DATA FOR THIS TASK:

##########

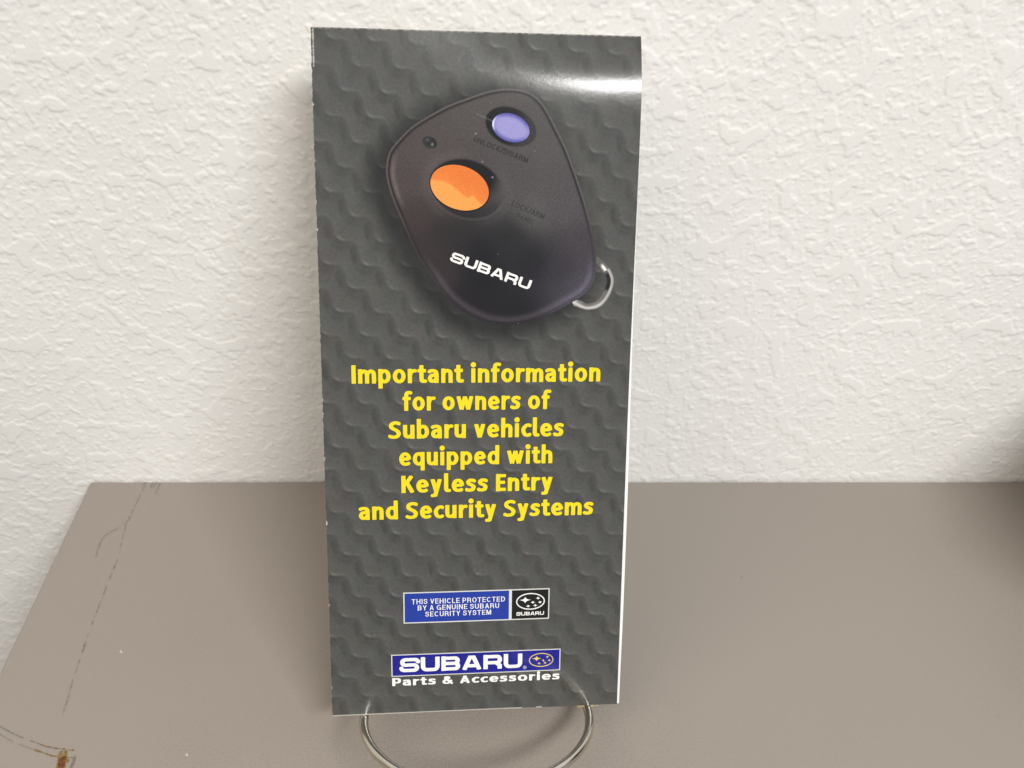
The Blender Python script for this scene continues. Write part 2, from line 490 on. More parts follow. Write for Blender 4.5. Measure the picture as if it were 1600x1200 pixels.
# plain bold grotesque capitals: cap height 1
def face_caps():
    G = {}
    s = .11; w = .70
    G['I'] = (.22, [[(s, 0), (s, 1)]])
    G['T'] = (.64, [[(.32, 0), (.32, .99)], [(0, .91), (.64, .91)]])
    G['H'] = (w, [[(s, 0), (s, 1)], [(w - s, 0), (w - s, 1)], [(s, .5), (w - s, .5)]])
    G['E'] = (.60, [[(s, 0), (s, 1)], [(s, .91), (.60, .91)], [(s, .5), (.56, .5)], [(s, .09), (.61, .09)]])
    G['L'] = (.56, [[(s, 0), (s, 1)], [(s, .09), (.56, .09)]])
    G['V'] = (.68, [[(.10, 1), (.34, .03)], [(.58, 1), (.34, .03)]])
    G['Y'] = (.68, [[(.10, 1), (.34, .42)], [(.58, 1), (.34, .42)], [(.34, .46), (.34, 0)]])
    G['A'] = (.74, [[(.11, 0), (.37, .97)], [(.63, 0), (.37, .97)], [(.22, .29), (.52, .29)]])
    G['O'] = (.78, [arc(.39, .5, .28, .415, 0, 360, 28)])
    G['C'] = (.74, [arc(.38, .5, .27, .415, 42, 318, 24)])
    G['G'] = (.78, [arc(.39, .5, .28, .415, 42, 330, 24), [(.40, .43), (.70, .43)], [(.68, .43), (.68, 0)]])
    G['S'] = (.66, [cr([(.55, .70), (.48, .86), (.32, .913), (.16, .86), (.115, .72), (.19, .59), (.34, .52), (.50, .44), (.55, .29), (.48, .13), (.33, .085), (.16, .13), (.09, .31)], 5)])
    bt = [(s, .91), (.38, .91)] + arc(.38, .71, .165, .20, 90, -90, 10) + [(s, .51)]
    G['P'] = (.64, [[(s, 0), (s, 1)], [(s, .91), (.36, .91)] + arc(.36, .66, .18, .25, 90, -90, 10) + [(s, .41)]])
    G['R'] = (.70, [[(s, 0), (s, 1)], [(s, .91), (.38, .91)] + arc(.38, .69, .18, .22, 90, -90, 10) + [(s, .47)], [(.42, .47)] + cr([(.50, .42), (.56, .30), (.60, 0)], 4)])
    G['B'] = (.70, [[(s, 0), (s, 1)], bt, [(s, .51), (.38, .51)] + arc(.38, .30, .20, .21, 90, -90, 10) + [(s, .09)]])
    G['D'] = (.72, [[(s, 0), (s, 1)], [(s, .91), (.32, .91)] + arc(.32, .5, .28, .41, 90, -90, 16) + [(s, .09)]])
    G['U'] = (.70, [[(s, 1), (s, .34)] + arc(.35, .34, .24, .255, 180, 360, 14) + [(w - s, 1)]])
    G['N'] = (w, [[(s, 0), (s, 1)], [(w - s, 0), (w - s, 1)], [(.13, .93), (w - .13, .07)]])
    G['M'] = (.84, [[(s, 0), (s, 1)], [(.73, 0), (.73, 1)], [(.13, .97), (.42, .05)], [(.71, .97), (.42, .05)]])
    G['K'] = (.72, [[(s, 0), (s, 1)], [(.2, .40), (.60, 1)], [(.28, .55), (.62, 0)]])
    G['/'] = (.36, [[(.02, -.03), (.34, 1.03)]])
    return dict(G=G, wv=.185, wh=.155, gap=.11, space=.29, clip={c: (0, 1) for c in 'VYAKNMR'})
CAPS = face_caps()

# wide square-shouldered capitals of the wordmark: cap height 1
def face_wide():
    G = {}
    W = 1.34; v = .165; h = .125
    G['S'] = (W, [[(1.27, .66), (1.27, .72)] + arc(1.02, .71, .22, .165, 8, 90, 6)[1:] + [(.42, .875)] + arc(.38, .70, .215, .175, 90, 180, 6)
                   + arc(.38, .685, .215, .185, 180, 270, 6) + [(.95, .5)] + arc(.96, .315, .215, .185, 90, 0, 6) + arc(.96, .30, .215, .175, 0, -90, 6)
                   + [(.32, .125)] + arc(.32, .29, .22, .165, 270, 186, 6) + [(.075, .335)]])
    G['U'] = (W, [[(v, 1), (v, .38)] + arc(v + .25, .375, .25, .25, 180, 270, 7) + [(W - v - .25, .125)] + arc(W - v - .25, .375, .25, .25, 270, 360, 7) + [(W - v, 1)]])
    G['B'] = (W, [[(v, 0), (v, 1)], [(v, .875), (.95, .875)] + arc(.95, .69, .20, .185, 90, -90, 8) + [(v, .505)], [(v, .505), (.98, .505)] + arc(.98, .315, .195, .19, 90, -90, 8) + [(v, .125)]])
    G['A'] = (1.42, [[(.17, 0), (.64, 1)], [(1.25, 0), (.78, 1)], [(.60, .90), (.82, .90)], [(.40, .29), (1.02, .29)]])
    G['R'] = (W, [[(v, 0), (v, 1)], [(v, .875), (.98, .875)] + arc(.98, .66, .195, .215, 90, -90, 8) + [(v, .445)], [(.90, .42), (1.02, .36)] + [(1.165, .24), (1.165, 0)]])
    return dict(G=G, wv=.33, wh=.245, gap=.10, space=.5, clip={'A': (0, 1), 'R': (0, 1)})
WIDE = face_wide()

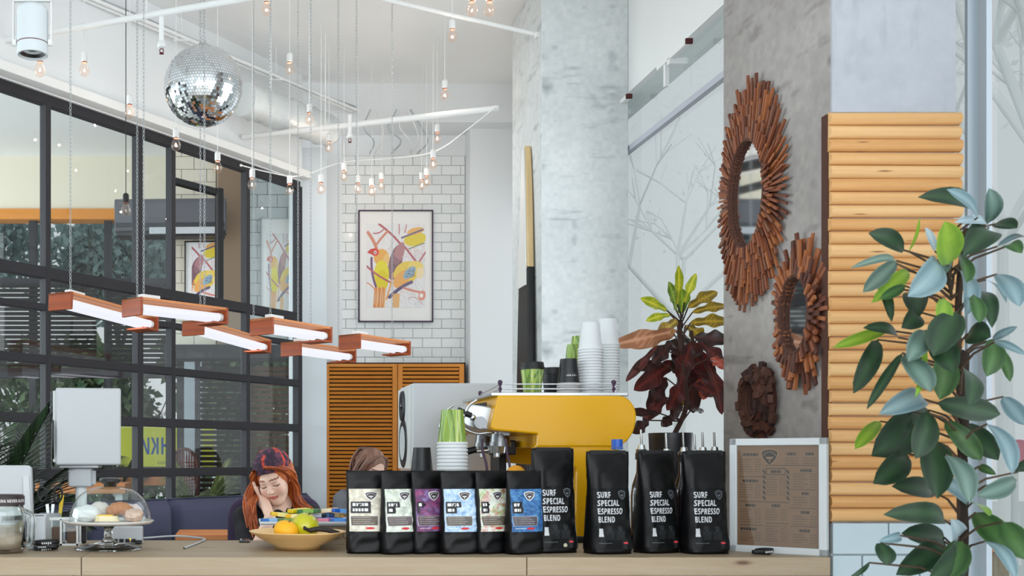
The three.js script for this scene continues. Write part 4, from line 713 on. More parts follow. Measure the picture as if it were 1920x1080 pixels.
  const veins = (K0) => { const a = lin(K0[0]), b = lin(K0[1]); return (u, s) => { const v = Math.abs(((u * 9 + Math.abs(s) * 1.6) % 1) - .5), k = Math.abs(s) < .08 ? 1 : v < .13 ? .65 : .12; return lerp3(a, b, k); }; };
  const stems = [];
  rows.forEach(([x0, y0, x1, y1, w, k], i) => {
    const z = 2.42 + (hash(i, 1, 3) - .5) * .32, z1 = z - .02 - hash(i, 2, 3) * .1, p = inv(at(x0, y0, z)), q = inv(at(x1, y1, z1)), face = V(-.3 + (hash(i, 3, 3) - .5) * .9, .45 * (hash(i, 4, 3) - .1), 1).normalize();
    part(t, 'leaf', leafGeo(p, q, w / F * z * 1.08, face, { bend: .05 + .12 * hash(i, 5, 3), fold: .1 + .22 * hash(i, 6, 3), prof: oval, col: veins(K[k]) }), k === 'L' ? leafThin : leafMat);
    const axis = V(inv(at(1800 - (y0 < 700 ? (700 - y0) * .08 : 0), y0 + 40, 2.44)).x, p.y - .05, -.02); stems.push(rod(p, p.clone().lerp(axis, .55).add(V(0, .012, 0)), .0022, 6, .0026), rod(p.clone().lerp(axis, .55).add(V(0, .012, 0)), axis, .0026, 6, .0034));
  });
  part(t, 'stalks', stems, M(0x4b3a2a, .8));
  part(t, 'stem', tube([V(0, .36, 0), inv(at(1803, 1075, 2.44)), inv(at(1800, 900, 2.44)), inv(at(1806, 760, 2.44)), inv(at(1796, 640, 2.44)), inv(at(1800, 520, 2.44)), inv(at(1812, 430, 2.46))], .007, 40, 8), M(0x3a2a1f, .9));
  { const pts = []; for (let k = 0; k < 30; k++) pts.push([.011 + rr(-.002, .003), k / 29 * 1.15]); part(t, 'support_pole', lathe([[0, 0], ...pts, [0, 1.16]], 12).translate(.02, .36, -.02), M(0x2a1f18, 1)); }
  part(t, 'pot', lathe([[0, 0], [.15, 0], [.165, .02], [.19, .36], [.2, .38], [.2, .4], [.18, .4], [.175, .36], [0, .35]], 36), mat.white);
  part(t, 'soil', cyl(.176, .176, .02, 0, .362, 0, 30), M(0x2b211a, 1));
}
{ // croton
  const base = at(1285, 850, 3.62), t = thing('croton', 'red, orange and yellow-green croton plant in a dark pot by the large mirror', 'plant', [base.x, TOP, -3.74]), inv = (p) => p.clone().sub(t.position);
  const lobed = (t) => (t < .05 ? .12 : .16 + .62 * Math.pow(Math.sin(Math.PI * Math.min(1, t * 1.02)), .8) * (1 + .3 * Math.sin(t * 15)) + .3 * Math.exp(-((t - .72) ** 2) / .02)) * (t > .96 ? (1 - t) * 22 : 1);
  const K = { Y: ['#6f8f14', '#e3d63a'], G: ['#2d5a17', '#a9c23a'], N: ['#5c4a16', '#c2a02c'], O: ['#8a5534', '#e0a884'], R: ['#2b1213', '#6f2c24'], C: ['#93382a', '#c8684e'], D: ['#1c1512', '#4a2520'], V: ['#3a1d10', '#e0b84a'] };
  const col = (k) => { const a = lin(K[k][0]), b = lin(K[k][1]); return (u, s) => { const v = Math.abs(((u * 8 + Math.abs(s) * 1.5) % 1) - .5); return lerp3(a, b, Math.abs(s) < .16 ? .95 : v < .14 ? .6 : .12 + .15 * u); }; };
  const rows = [[1270, 571, 1272, 497, 24, 'Y'], [1283, 567, 1305, 512, 18, 'Y'], [1268, 582, 1253, 528, 26, 'G'], [1276, 588, 1276, 540, 34, 'G'], [1250, 582, 1200, 560, 24, 'Y'], [1257, 590, 1211, 602, 20, 'Y'], [1290, 577, 1345, 547, 28, 'N'], [1298, 586, 1362, 574, 22, 'N'], [1294, 606, 1366, 603, 28, 'N'], [1268, 620, 1143, 648, 34, 'O'], [1264, 627, 1181, 652, 30, 'O'], [1234, 648, 1173, 716, 20, 'R'], [1262, 678, 1188, 732, 40, 'R'], [1298, 640, 1322, 740, 46, 'R'], [1308, 636, 1362, 692, 40, 'R'], [1318, 660, 1354, 778, 34, 'R'], [1297, 642, 1272, 712, 40, 'R'], [1302, 632, 1368, 640, 34, 'D'], [1335, 670, 1360, 692, 26, 'C'], [1275, 718, 1267, 768, 34, 'V'], [1248, 708, 1214, 770, 34, 'D'], [1240, 680, 1188, 690, 28, 'D'], [1237, 775, 1170, 771, 17, 'D'], [1216, 788, 1184, 812, 26, 'D'], [1296, 768, 1320, 771, 14, 'D'], [1285, 650, 1262, 700, 40, 'D'], [1290, 690, 1300, 775, 44, 'D'], [1280, 700, 1250, 770, 36, 'R'], [1260, 640, 1222, 680, 30, 'D'], [1310, 700, 1318, 750, 34, 'C'], [1270, 600, 1234, 630, 30, 'N'], [1285, 610, 1320, 640, 34, 'N'], [1262, 780, 1240, 800, 22, 'D'], [1300, 720, 1342, 740, 30, 'R'], [1284, 628, 1268, 668, 44, 'D'], [1292, 660, 1338, 710, 44, 'R'], [1250, 745, 1205, 790, 26, 'R'], [1268, 740, 1262, 790, 24, 'D']];
  rows.forEach(([x0, y0, x1, y1, w, k], i) => {
    const z = 3.74 + (hash(i, 1, 8) - .5) * .2, z1 = z + (hash(i, 2, 8) - .6) * .12, p = inv(at(x0, y0, z)), q = inv(at(x1, y1, z1)), face = V((hash(i, 3, 8) - .5) * .8, .55 * hash(i, 4, 8), 1).normalize();
    part(t, 'leaf', leafGeo(p, q, w / F * z * 1.0, face, { bend: .12 * hash(i, 5, 8), fold: .25 * hash(i, 6, 8), prof: lobed, col: col(k), n: 18, wave: .12 }), i < 9 ? leafThin : leafMat);
  });
  part(t, 'stem', [tube([V(0, .33, 0), inv(at(1287, 760, 3.74)), inv(at(1280, 690, 3.74)), inv(at(1273, 600, 3.74))], .009, 24, 8), tube([inv(at(1284, 720, 3.74)), inv(at(1300, 660, 3.74)), inv(at(1296, 620, 3.74))], .006, 14, 6), ...rows.map(([x0, y0], i) => rod(inv(at(x0, y0, 3.74 + (hash(i, 1, 8) - .5) * .2)), inv(at(1280, Math.min(y0 + 25, 790), 3.74)), .0026, 5))], M(0x3a251d, .9));
  part(t, 'pot', lathe([[0, 0], [.09, 0], [.1, .02], [.118, .34], [.12, .36], [.112, .36], [.108, .335], [0, .33]].map(([x, y]) => [x * .62, y]), 32), M(0x191a1f, .4)); part(t, 'soil', cyl(.066, .066, .012, 0, .338, 0, 24), M(0x251b15, 1));
}

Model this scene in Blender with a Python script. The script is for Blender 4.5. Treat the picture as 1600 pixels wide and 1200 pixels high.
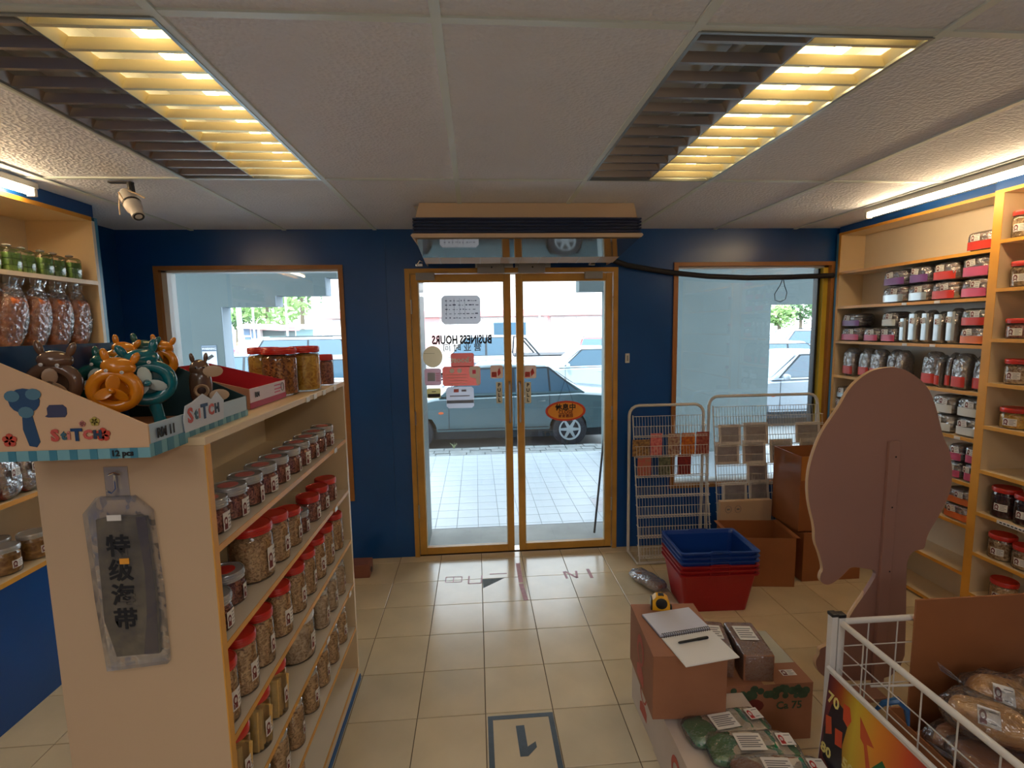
import bpy, bmesh, math, random
from mathutils import Vector, Matrix, noise
for _o in list(bpy.data.objects): bpy.data.objects.remove(_o)
S = bpy.context.scene
C = S.collection
PI = math.pi
# ------------------------------------------------------------------ camera
EYE = Vector((0, 0, 1.688)); FPX = 777.15
_y, _p, _r = .0707, .1114, -.0163
_r0 = Vector((math.cos(_y), -math.sin(_y), 0))
FW = Vector((math.sin(_y)*math.cos(_p), math.cos(_y)*math.cos(_p), -math.sin(_p)))
_u0 = Vector((math.sin(_y)*math.sin(_p), math.cos(_y)*math.sin(_p), math.cos(_p)))
RT = _r0*math.cos(_r) + _u0*math.sin(_r)
UP = -_r0*math.sin(_r) + _u0*math.cos(_r)
cd = bpy.data.cameras.new('camera'); cam = bpy.data.objects.new('camera', cd); C.objects.link(cam)
cd.sensor_width = 36; cd.lens = FPX/1600*36; cd.clip_start = .02; cd.clip_end = 300
M = Matrix((RT, UP, -FW)).transposed().to_4x4(); M.translation = EYE
cam.matrix_world = M
S.camera = cam
# ------------------------------------------------------------------ light
w = bpy.data.worlds.new('sky'); S.world = w; w.use_nodes = True
nt = w.node_tree; bg = nt.nodes['Background']
tc = nt.nodes.new('ShaderNodeTexCoord'); mp = nt.nodes.new('ShaderNodeSeparateXYZ')
cr = nt.nodes.new('ShaderNodeValToRGB')
nt.links.new(tc.outputs['Generated'], mp.inputs[0]); nt.links.new(mp.outputs[2], cr.inputs[0]); nt.links.new(cr.outputs[0], bg.inputs[0])
cr.color_ramp.elements[0].color = (.84, .93, 1, 1); cr.color_ramp.elements[1].color = (.72, .86, 1, 1)
bg.inputs[1].default_value = 3.7
sl = bpy.data.lights.new('sun', 'SUN'); sl.energy = 2.2; sl.angle = R_ = math.radians(4); sl.color = (1, .97, .92)
so = bpy.data.objects.new('sun', sl); C.objects.link(so); so.rotation_euler = (math.radians(38), 0, math.radians(-25))
VS = S.view_settings
S.display_settings.display_device = 'sRGB'
VS.view_transform = 'Standard'; VS.look = 'None'; VS.gamma = 1; VS.use_curve_mapping = False; VS.exposure = 0.8
S.cycles.max_bounces = 9; S.cycles.transparent_max_bounces = 28; S.cycles.diffuse_bounces = 4
S.cycles.sample_clamp_indirect = 6
S.cycles.caustics_reflective = False; S.cycles.caustics_refractive = False
TUBE_W = 24.0
# unseen fill lamps added behind the viewpoint to brighten the interior
for k, (lx, ly, e) in enumerate(((-.99, -.61, 4.5), (.84, -.61, 4), (-.99, -2.3, 9), (.84, -2.3, 9))):
    al = bpy.data.lights.new('rear_fill_light', 'AREA'); al.shape = 'RECTANGLE'; al.size = .55; al.size_y = 1.15; al.energy = e; al.color = (1, .96, .95)
    ao = bpy.data.objects.new('rear_fill_light', al); C.objects.link(ao); ao.location = (lx, ly, 2.34)
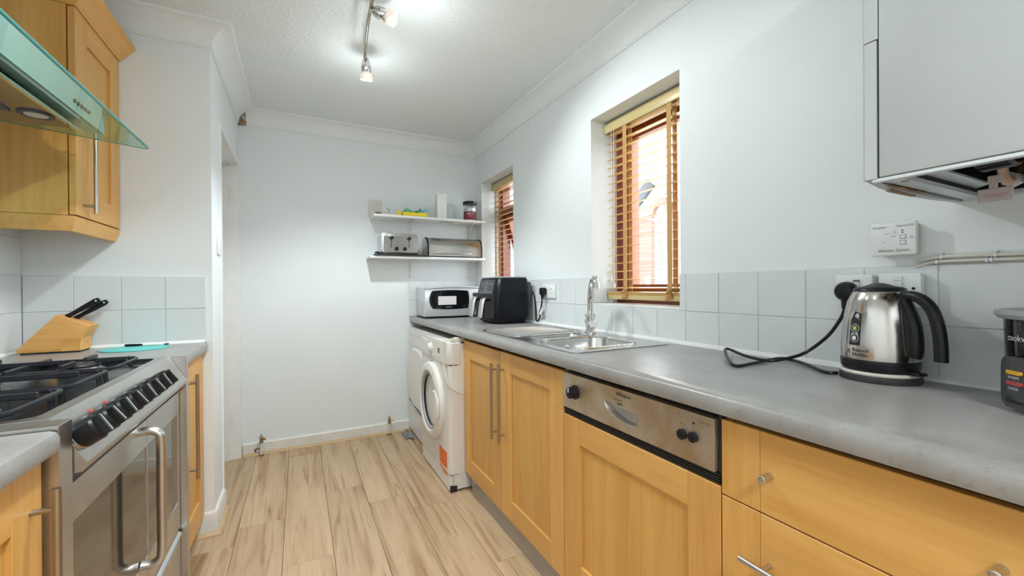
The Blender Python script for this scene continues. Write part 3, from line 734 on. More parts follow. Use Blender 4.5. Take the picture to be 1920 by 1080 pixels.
part('scorch_mark', B().box(-.400, -.374, CY1-.034, CY1-.001, .800, .8095), 'rust', cp, 'rusty corner')
pa, pb = Vector((-.4185, 0, .919)), Vector((-.367, 0, .829)); tn = (pb-pa).normalized(); nn = Vector((-tn.z, 0, tn.x)); 
if nn.x < 0: nn = -nn
mid = pa+(pb-pa)*.55
for k, y in enumerate((1.117, 1.187, 1.260, 1.336, 1.412, 1.486, 1.558, 1.628)):
    c = mid+Vector((0, y, 0))
    part('knob_ring', B().lathe([(.0275, 0), (.0275, .004), (.025, .006)], c, nn, 28), 'steel', cp)
    kn = part('knob', B().lathe([(.026, .006), (.0275, .010), (.0262, .036), (.022, .040)], c, nn, 28), 'black_plastic', cp, angle=30)
    ax = tn if k % 2 == 0 else (tn*.97+Vector((0, .24, 0))).normalized(); sd = nn.cross(ax)
    o = c+nn*.038; g = B()
    g.rings([[o+ax*(.021*a)+sd*(.0095*q)*w+nn*hh for a, q in ((-1, -1), (1, -1), (1, 1), (-1, 1))] for w, hh in ((1, 0), (.8, .012))])
    part('grip', g, 'black_plastic', kn)
    o2 = o+nn*.0125; part('grip_inlay', B().rings([[o2+ax*(.019*a)+sd*(.0024*q)+nn*hh for a, q in ((-1, -1), (1, -1), (1, 1), (-1, 1))] for hh in (-.001, .0006)]), 'chrome', kn)
for y in (1.222, 1.298):
    c = mid-tn*.030+Vector((0, y, 0)); part('indicator', B().lathe([(.0052, 0), (.0048, .003), (.002, .0045)], c, nn, 12), 'red_clear', cp, 'small red indicator')
lettering('HCCD', cp, mid+tn*.026+nn*.0008+Vector((0, 1.690, 0)), (0, 1, 0), -tn, .020, 'print_black')
# burners and pan supports
burn = [(-.82, 1.235, .048), (-.60, 1.235, .038), (-.72, 1.488, .062), (-.82, 1.742, .038), (-.60, 1.742, .048)]
for x, y, r in burn:
    bu = part('burner', B().lathe([(r+.012, 0), (r+.014, .006), (r, .014), (r*.9, .020)], (x, y, .905), n=28), 'burner_metal', hob)
    part('burner_cap', B().lathe([(r*.96, .0195), (r, .023), (r*.95, .028), (r*.3, .030)], (x, y, .905), n=28), 'cast_iron', bu)
ZG = .942
for gy in (1.235, 1.488, 1.742):
    b = B(); y0, y1, x0, x1 = gy-.118, gy+.118, -.935, -.490
    fr = [(u, v, ZG-.016) for u, v in rrect(x0, x1, y0, y1, .035, 4)]
    b.tube(fr, .0058, 6, closed=True)
    for cx in ((-.72,) if gy == 1.488 else (-.82, -.60)):
        for dx, dy in ((1, 0), (-1, 0), (0, 1), (0, -1)):
            p0 = Vector((cx+dx*.035, gy+dy*.035, ZG)); ln = .112 if (gy != 1.488 and dx) else (.205 if dx else .118)
            p1 = Vector((cx+dx*min(ln, abs(x1-cx) if dx > 0 else abs(cx-x0)), gy+dy*.118, ZG)) if dx else Vector((cx, gy+dy*.118, ZG))
            b.box(min(p0.x, p1.x)-(.0042 if dy else 0), max(p0.x, p1.x)+(.0042 if dy else 0), min(p0.y, p1.y)-(.0042 if dx else 0), max(p0.y, p1.y)+(.0042 if dx else 0), ZG-.010, ZG+.004, .002, 1)
    b.box(-.716, -.704, y0, y1, ZG-.016, ZG-.002, .003, 1)
    for u in (x0+.02, x1-.02):
        for v in (y0+.015, y1-.015): b.cyl((u, v, .904), (u, v, ZG-.012), .006, n=8)
    part('pan_support', b, 'cast_iron', hob)
# oven doors
XO = -.388
def oven_door(y0, y1, wy0, wy1, handle):
    od = part('oven_door', B().plate([(y0, .302), (y1, .302), (y1, .790), (y0, .790)], [[(wy0, .398), (wy1, .398), (wy1, .715), (wy0, .715)]], 'x', XO, XO-.022), 'steel', t)
    part('oven_window', B().box(XO-.020, XO-.002, wy0-.002, wy1+.002, .396, .717), 'oven_glass', od)
    if handle:
        y = handle
        part('handle', B().tube(spline([(XO-.001, y, .770), (XO+.022, y, .772), (XO+.039, y, .762), (XO+.045, y, .738), (XO+.045, y, .59), (XO+.045, y, .440), (XO+.039, y, .414), (XO+.022, y, .404), (XO-.001, y, .406)], 5), .0115, 14), 'steel_up', od, 'tubular steel handle')
    return od
oven_door(CY0+.002, 1.5285, CY0+.004, 1.524, 1.470)
oven_door(1.5305, CY1-.002, 1.535, CY1-.028, None)
part('storage_drawer', B().box(XO-.02, XO, CY0+.002, CY1-.002, .095, .262, .003, 1), 'steel', t)
part('drawer_grip', B().prism([(XO-.02, .268), (XO+.004, .272), (XO+.006, .282), (XO-.004, .290), (XO-.02, .290)], 'y', CY0+.01, CY1-.01), 'chrome', t)
part('foot_panel', B().box(-.44, -.43, CY0, CY1, 0, .09), 'black_matte', t)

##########

WHAT YOU ARE ASKED TO DO: Pick out all the lines with the word "continues" in them and copy them.

REPLY:
The Blender Python script for this scene continues. Write part 2, from line 490 on. More parts follow. Write for Blender 4.5. Measure the picture as if it were 1600x1200 pixels.
The three.js script for this scene continues. Write part 4, from line 713 on. More parts follow. Measure the picture as if it were 1920x1080 pixels.
The Blender Python script for this scene continues. Write part 3, from line 734 on. More parts follow. Use Blender 4.5. Take the picture to be 1920 by 1080 pixels.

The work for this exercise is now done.